Knoxville

Blount Partnership Opposes AI Data Centers Near Maryville

AI Assisted Icon
Published on May 26, 2026
Blount Partnership Opposes AI Data Centers Near MaryvilleSource: Google Street View

The Blount Partnership, Blount County’s lead economic development nonprofit, said Tuesday it does not support building AI data centers in the county, arguing that the huge power and cooling needs of hyperscale facilities would put an outsized strain on local water and electric systems and erode residents’ quality of life. It is a notable shift for an organization that typically spends its time trying to recruit new industry to Maryville, Alcoa, and the rest of the county.

In a statement to WATE, the Blount Partnership said it opposed the development of AI data centers in Blount County and pointed specifically to concerns over electricity and water usage for such projects. The group said local leaders should weigh long-term community impacts against any short-lived economic bump.

Why Water And Power Are A Flash Point

Water consumption sits near the top of the worry list. The Brookings Institution has found that a typical data center can use on the order of 300,000 gallons of water per day, while the largest hyperscale sites may draw millions of gallons daily, putting them in the same league as small towns. Cooling technology can reduce the draw, but local water supplies and treatment capacity can still be pushed to the limit if reuse and closed-loop systems are not built into a project from the start.

Grid Pressure And TVA’s Role

Electric demand is the other big constraint that local officials keep circling back to. Regional utility planning has already started to shift as large tech loads come into the picture, and data center demand is now a rapidly growing share of industrial power use. According to local coverage, TVA has said it is reviewing rate structures and infrastructure investments to make sure new large customers do not saddle regular residential ratepayers with higher bills.

Neighbors Scramble To Rein In Data Centers

The Blount Partnership’s stance lands in the middle of a broader East Tennessee rush to put guardrails around data center development. Local governments from Anderson County to the City of Rocky Top have been weighing new zoning and permitting language to limit where facilities can go and how big they can be, while Knox County leaders draft a detailed ordinance spelling out setbacks, noise limits, and other design rules. Coverage from WATE shows officials are trying to move quickly before projects slide into unincorporated county land under looser rules.

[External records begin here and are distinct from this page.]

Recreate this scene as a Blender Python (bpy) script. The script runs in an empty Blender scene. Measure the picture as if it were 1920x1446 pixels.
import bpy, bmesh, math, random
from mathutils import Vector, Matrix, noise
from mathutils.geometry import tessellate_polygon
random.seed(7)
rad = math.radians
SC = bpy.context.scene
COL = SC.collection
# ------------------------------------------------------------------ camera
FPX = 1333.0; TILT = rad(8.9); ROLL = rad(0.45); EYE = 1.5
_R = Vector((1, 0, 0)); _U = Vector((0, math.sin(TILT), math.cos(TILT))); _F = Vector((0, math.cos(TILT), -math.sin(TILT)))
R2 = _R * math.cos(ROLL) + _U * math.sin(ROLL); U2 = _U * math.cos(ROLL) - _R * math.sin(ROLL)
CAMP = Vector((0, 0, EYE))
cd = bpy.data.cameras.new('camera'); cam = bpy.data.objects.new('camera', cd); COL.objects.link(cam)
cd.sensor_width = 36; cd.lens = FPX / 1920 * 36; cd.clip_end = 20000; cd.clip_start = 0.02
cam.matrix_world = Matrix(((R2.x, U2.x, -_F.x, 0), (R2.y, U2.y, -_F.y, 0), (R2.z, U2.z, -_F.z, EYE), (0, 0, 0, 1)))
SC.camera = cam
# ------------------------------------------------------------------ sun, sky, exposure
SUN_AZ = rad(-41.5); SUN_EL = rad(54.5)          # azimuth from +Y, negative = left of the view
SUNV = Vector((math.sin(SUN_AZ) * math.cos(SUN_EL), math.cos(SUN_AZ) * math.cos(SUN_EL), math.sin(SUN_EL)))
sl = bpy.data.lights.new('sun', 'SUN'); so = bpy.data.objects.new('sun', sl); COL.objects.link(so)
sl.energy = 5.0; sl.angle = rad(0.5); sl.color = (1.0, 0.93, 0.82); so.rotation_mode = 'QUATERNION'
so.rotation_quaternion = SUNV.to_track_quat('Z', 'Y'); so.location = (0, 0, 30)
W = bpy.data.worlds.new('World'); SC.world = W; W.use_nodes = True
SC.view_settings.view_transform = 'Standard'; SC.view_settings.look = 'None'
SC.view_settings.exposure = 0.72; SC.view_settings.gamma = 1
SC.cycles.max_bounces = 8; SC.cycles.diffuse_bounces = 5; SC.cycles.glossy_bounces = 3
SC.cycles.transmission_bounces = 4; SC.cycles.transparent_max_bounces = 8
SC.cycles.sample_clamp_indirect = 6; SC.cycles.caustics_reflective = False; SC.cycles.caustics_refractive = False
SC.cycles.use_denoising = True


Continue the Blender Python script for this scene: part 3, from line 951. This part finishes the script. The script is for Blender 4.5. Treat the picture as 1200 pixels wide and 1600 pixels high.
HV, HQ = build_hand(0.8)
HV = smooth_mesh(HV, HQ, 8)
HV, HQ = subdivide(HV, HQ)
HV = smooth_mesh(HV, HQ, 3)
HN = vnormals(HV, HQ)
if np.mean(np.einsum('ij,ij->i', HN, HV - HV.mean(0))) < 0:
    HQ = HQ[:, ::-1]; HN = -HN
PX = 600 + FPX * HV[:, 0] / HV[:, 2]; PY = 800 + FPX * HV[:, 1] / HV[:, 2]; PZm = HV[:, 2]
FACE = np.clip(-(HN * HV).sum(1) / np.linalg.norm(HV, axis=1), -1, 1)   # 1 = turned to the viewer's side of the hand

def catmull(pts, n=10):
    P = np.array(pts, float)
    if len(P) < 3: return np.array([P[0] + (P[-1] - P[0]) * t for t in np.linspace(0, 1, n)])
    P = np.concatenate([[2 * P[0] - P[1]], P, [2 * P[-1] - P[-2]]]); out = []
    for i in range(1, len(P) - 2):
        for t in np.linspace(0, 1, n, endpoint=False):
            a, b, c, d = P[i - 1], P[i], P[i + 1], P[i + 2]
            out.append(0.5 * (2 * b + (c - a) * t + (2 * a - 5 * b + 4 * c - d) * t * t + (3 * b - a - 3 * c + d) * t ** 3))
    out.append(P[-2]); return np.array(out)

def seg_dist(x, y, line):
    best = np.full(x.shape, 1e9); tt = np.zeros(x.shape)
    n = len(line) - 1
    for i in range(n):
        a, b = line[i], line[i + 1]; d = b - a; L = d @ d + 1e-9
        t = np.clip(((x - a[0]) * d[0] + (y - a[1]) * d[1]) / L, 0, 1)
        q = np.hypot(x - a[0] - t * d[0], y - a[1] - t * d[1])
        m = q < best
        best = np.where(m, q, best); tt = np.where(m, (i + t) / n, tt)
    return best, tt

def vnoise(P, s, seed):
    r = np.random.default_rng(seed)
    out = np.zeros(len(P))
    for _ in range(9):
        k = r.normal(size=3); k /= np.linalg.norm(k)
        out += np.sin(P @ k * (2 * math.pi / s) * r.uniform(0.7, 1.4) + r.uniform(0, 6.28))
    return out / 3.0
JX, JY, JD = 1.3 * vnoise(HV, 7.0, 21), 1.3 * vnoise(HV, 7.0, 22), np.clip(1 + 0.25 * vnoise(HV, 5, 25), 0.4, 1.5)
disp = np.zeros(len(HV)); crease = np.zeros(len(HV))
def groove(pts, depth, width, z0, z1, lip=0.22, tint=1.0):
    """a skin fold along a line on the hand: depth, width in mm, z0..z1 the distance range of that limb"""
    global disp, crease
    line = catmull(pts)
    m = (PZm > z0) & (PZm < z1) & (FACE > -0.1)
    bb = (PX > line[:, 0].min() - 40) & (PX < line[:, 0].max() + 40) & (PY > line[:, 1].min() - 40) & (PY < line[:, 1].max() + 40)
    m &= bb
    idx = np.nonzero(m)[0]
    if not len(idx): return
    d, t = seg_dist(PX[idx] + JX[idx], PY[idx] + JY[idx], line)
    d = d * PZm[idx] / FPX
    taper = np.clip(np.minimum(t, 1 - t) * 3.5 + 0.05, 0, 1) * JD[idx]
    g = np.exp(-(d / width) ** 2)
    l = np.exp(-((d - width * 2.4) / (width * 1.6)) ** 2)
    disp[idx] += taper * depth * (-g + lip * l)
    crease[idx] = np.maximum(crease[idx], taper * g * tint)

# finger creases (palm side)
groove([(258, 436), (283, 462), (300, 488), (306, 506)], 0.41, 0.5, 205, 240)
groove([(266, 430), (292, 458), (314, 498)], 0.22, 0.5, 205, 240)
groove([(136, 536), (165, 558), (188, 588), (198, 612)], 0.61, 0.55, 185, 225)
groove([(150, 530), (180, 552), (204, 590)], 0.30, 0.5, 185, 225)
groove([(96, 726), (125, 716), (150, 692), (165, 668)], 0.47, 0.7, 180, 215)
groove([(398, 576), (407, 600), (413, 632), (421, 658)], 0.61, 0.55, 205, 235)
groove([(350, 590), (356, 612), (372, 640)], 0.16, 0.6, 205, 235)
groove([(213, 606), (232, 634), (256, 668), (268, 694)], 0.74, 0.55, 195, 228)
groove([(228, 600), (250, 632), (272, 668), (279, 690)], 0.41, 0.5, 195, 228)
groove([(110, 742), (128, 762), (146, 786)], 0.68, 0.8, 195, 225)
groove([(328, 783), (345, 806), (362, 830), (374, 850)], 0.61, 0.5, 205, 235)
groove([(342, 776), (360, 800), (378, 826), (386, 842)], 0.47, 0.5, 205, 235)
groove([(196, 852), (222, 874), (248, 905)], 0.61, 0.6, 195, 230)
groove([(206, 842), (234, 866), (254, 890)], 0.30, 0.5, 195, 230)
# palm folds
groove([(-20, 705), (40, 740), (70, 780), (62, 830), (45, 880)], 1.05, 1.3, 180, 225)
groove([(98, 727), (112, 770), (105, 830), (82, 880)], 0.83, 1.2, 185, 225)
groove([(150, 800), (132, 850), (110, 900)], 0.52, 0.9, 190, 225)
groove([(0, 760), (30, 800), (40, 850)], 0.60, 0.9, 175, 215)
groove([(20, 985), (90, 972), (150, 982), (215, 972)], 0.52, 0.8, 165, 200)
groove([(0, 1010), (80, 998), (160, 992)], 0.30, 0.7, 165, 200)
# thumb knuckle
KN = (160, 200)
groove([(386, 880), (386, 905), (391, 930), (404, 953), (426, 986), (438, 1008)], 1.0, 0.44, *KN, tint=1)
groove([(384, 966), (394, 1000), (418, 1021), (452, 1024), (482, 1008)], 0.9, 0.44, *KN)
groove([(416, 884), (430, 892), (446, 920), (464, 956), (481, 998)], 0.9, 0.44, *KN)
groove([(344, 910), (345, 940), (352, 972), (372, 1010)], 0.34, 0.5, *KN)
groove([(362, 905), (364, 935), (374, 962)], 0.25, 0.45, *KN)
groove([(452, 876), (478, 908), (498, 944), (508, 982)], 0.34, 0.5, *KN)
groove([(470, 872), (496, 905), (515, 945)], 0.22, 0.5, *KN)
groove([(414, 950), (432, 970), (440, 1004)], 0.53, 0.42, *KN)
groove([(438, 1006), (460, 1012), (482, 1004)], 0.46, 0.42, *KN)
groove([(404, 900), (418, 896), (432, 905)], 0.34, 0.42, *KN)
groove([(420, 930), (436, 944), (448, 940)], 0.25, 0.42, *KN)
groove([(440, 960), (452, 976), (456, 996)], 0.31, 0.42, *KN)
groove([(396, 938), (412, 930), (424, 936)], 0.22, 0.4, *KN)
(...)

Neighborhood and county-level measures around Knoxville have drawn interest from nearby jurisdictions, and Hoodline has compiled draft rules and setbacks that officials debated at last month’s hearings. The outlet noted that the draft language would push data centers into industrial zones and layer on new noise, appearance, and water and energy sourcing requirements.

Why This Fight Hits Different In Blount County

The Blount Partnership is the county’s lead economic development arm and usually spends its time marketing Maryville and Alcoa to prospective employers. Its public opposition signals that local leaders see the tradeoffs from hyperscale AI campuses as fundamentally different from past industrial recruitment wins. The organization’s own materials describe its mission as promoting economic growth while protecting community quality of life, and that balancing act is clearly shaping its new position. The Blount Partnership has historically teamed up with local governments to attract investment, which is why this statement is drawing such close attention from county officials.

Next comes the slow but consequential part of the process: county commission meetings, public hearings, and utility reviews. Developers that want to build large compute campuses typically need utility sign-offs, transmission upgrades, and water permits, and each of those checkpoints gives local policymakers and providers a chance to slow, reshape or even block proposals. For Blount County residents, the upcoming public meetings are where the tradeoffs will be aired in public and where the future map for land use and major permits will start to come into focus.